Nick Cave's Idiot Prayer shows the future of streaming concerts is bright
Livestreams are usually terrible. There are, of course, exceptions— long-awaited new music debuts, times when your favorite artist has carved out a few precious minutes of their day to answer your questions, times when you get a glimpse into artists’ otherwise private lives. And boy, is Nick Cave an exception - one in a category of his own.
With his once-in-a-lifetime live-streamed concert special, Idiot Prayer, Alone at Alexandra Palace, Cave redefines the definition of a livestream from the poor quality, bandwidth-choked grainy videos of yore, to a full-fledged cinematographic experience meant to capture you in the most intimate way possible.
Idiot Prayer serves as the final film in a trilogy, along with 20,000 Days on Earth and One More Time with Feeling. “It’s the luminous and heartfelt climax— alone at Alexander Palace,” he says. “I hope you enjoy it as much as I enjoyed making it.”
His voice, deep, poetic, and raw, bounces off the empty walls of Alexandra Palace as he opens his hour-and-a-half set with "Spinning Song", the wistful spoken word that opened last year’s Ghosteen. Live music has seemingly come to this: awaiting anxiously at our screens as a man sits down at his piano alone, surrounded by the striking architecture of a building you remember being filled to the brim just months before. But of course, Idiot Prayer’ is much more than just a man through a screen— it’s ninety minutes of Cave baring his soul, singing words of exquisite, tortured poetry matched only by the spoken words he opened with.

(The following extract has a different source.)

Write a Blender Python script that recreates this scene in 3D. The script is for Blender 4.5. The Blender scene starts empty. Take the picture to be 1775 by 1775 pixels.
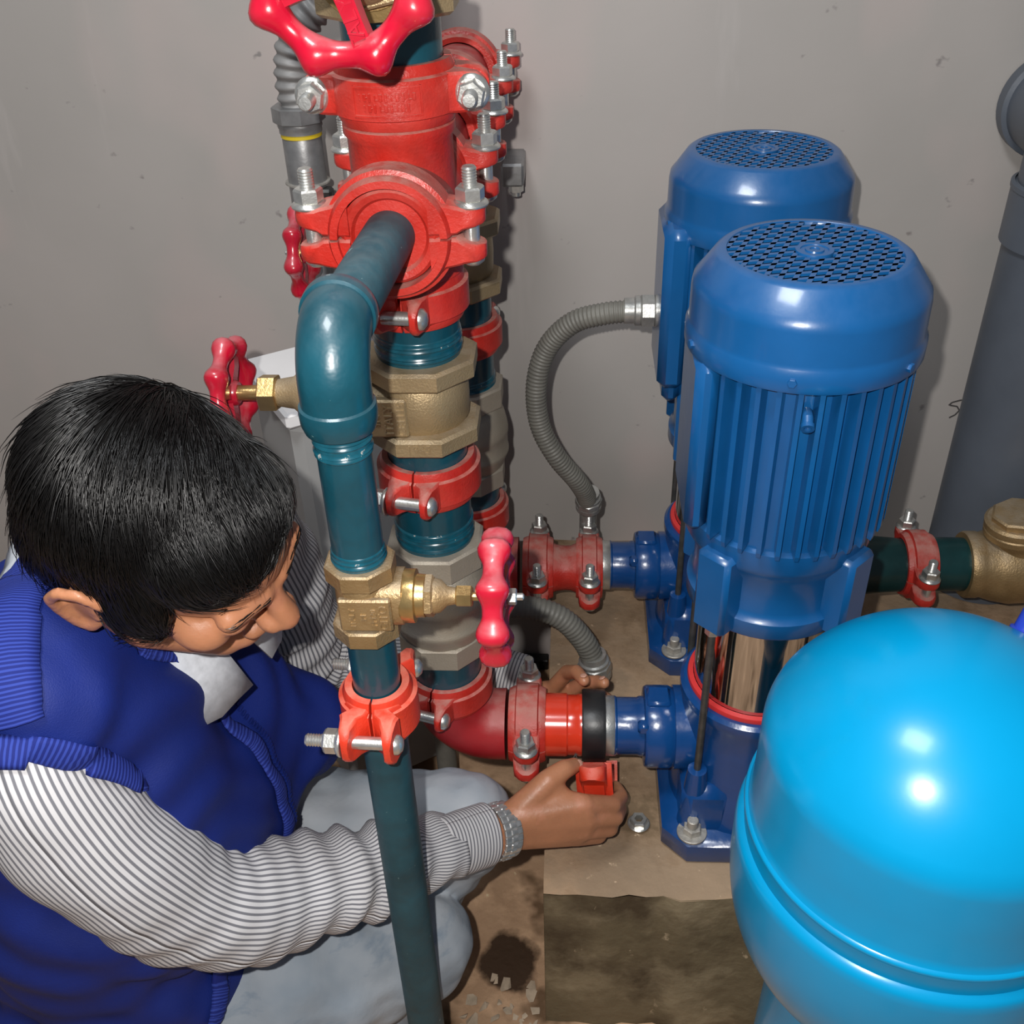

“I loved playing deconstructed versions of my songs at these shows, distilling them to their essential forms – with an emphasis on the delivery of the words,” Cave explained. “I felt I was rediscovering the songs all over again, and started to think about going into a studio and recording these reimagined versions at some stage – whenever I could find the time.
“Then, of course, the world went into lockdown. The Bad Seeds’ global 2020 tour was postponed. Studios shut down. Venues shut down. And the world fell into an eerie, self-reflective silence. It was within this silence that I began to think about the idea of not only recording the songs, but also filming them.”

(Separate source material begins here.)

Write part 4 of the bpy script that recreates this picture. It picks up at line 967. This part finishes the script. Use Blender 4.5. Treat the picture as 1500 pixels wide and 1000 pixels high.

The setlist spans years, gliding from the concert’s namesake, 1997’s “Idiot Prayer”, to 1986’s “Sad Waters”, to 2016’s “Girl in Amber”, to last year’s “Waiting For You”. At times singing to his small production team in the wings and at most times to himself, every performance has a snowflake quality that begs us to listen deeper: to the brooding cover of “Palaces of Montezuma” right before the plunge into “Man on the Moon” by the same band; to the dark, twisting grapple with loss on ‘Euthanasia’ that follows the timeless, intense Christian imagery of “The Mercy Seat”.
And the beauty is in the transitions. He finishes his songs to hollow, self-reflective silence— no applause, no jeering crowd, no drunken shouting to destroy it all. Just the sad, sharp tips of sweet melodies, suspended in ether, crystal clear as they sit for an undisturbed moment before bleeding into another. He wields our collective isolation to his advantage, demanding the spotlight in the most gentlest of ways, commandeering our focus for just 90 minutes of our busy quarantined lives. It’s more vulnerable than he’s ever been; his making tiny marks on the setlist, throwing notes to the ground, nearly kicking that half-drunken cup of tea are all moments we’re allowed to witness in great detail, anonymously, against the backdrop of our own private spaces.
Of course, this sort of lonely setup is in no way new for Cave; he most recently appeared without the Bad Seeds during his 2019 tour— aptly titled “Conversations”— swapping heavy instruments and loud guitars for endearing conversational sessions of Q&A and a range of songs performed at the piano. Both enlightening and lighthearted, “Conversations” opened up a side of an artist always careful to let us in /just/ enough. But when we’re /all/ forced to relish in the silence /together/, to “exercise in connectivity”, to slow down and rediscover what it means to really listen, we discover a side of things that wasn’t exactly hidden, per se, but was never paid attention to long enough to notice it was there.
Leave it to Cave to bring a haunting elegance to the most simple of concepts— a filmed concert. In his face there’s yearning, in his eyes a shallow determination to get it all right in one take. And it’s every bit a concert as it is a light show— you can tell by the lighting changes when he’s switched moods. “We wanted to give each song a subtle difference in terms of colour and effects,” their cinematographer Robbie Ryan revealed to NME. Lights flash almost a fiery shade of orange for “(Are You) The One I’ve Been Waiting For”, a stunning yellow for “Girl in Amber”. And for the final few minutes, the lights dim to a low purple as he prepares for one last song, “Galleon Ship”.
‘Idiot Prayer’ is a “prayer into the void” in the singer’s own words— a gripping ode to these uncertain moments, a quiet light amidst these dark and incomprehensible times. In a world now full of barriers, the short film is a complete dismantling of barriers from bygone eras that Cave himself had left up.
And it couldn’t have come at a more fitting time. If this is the future of concerts, then I quite like where we’re headed.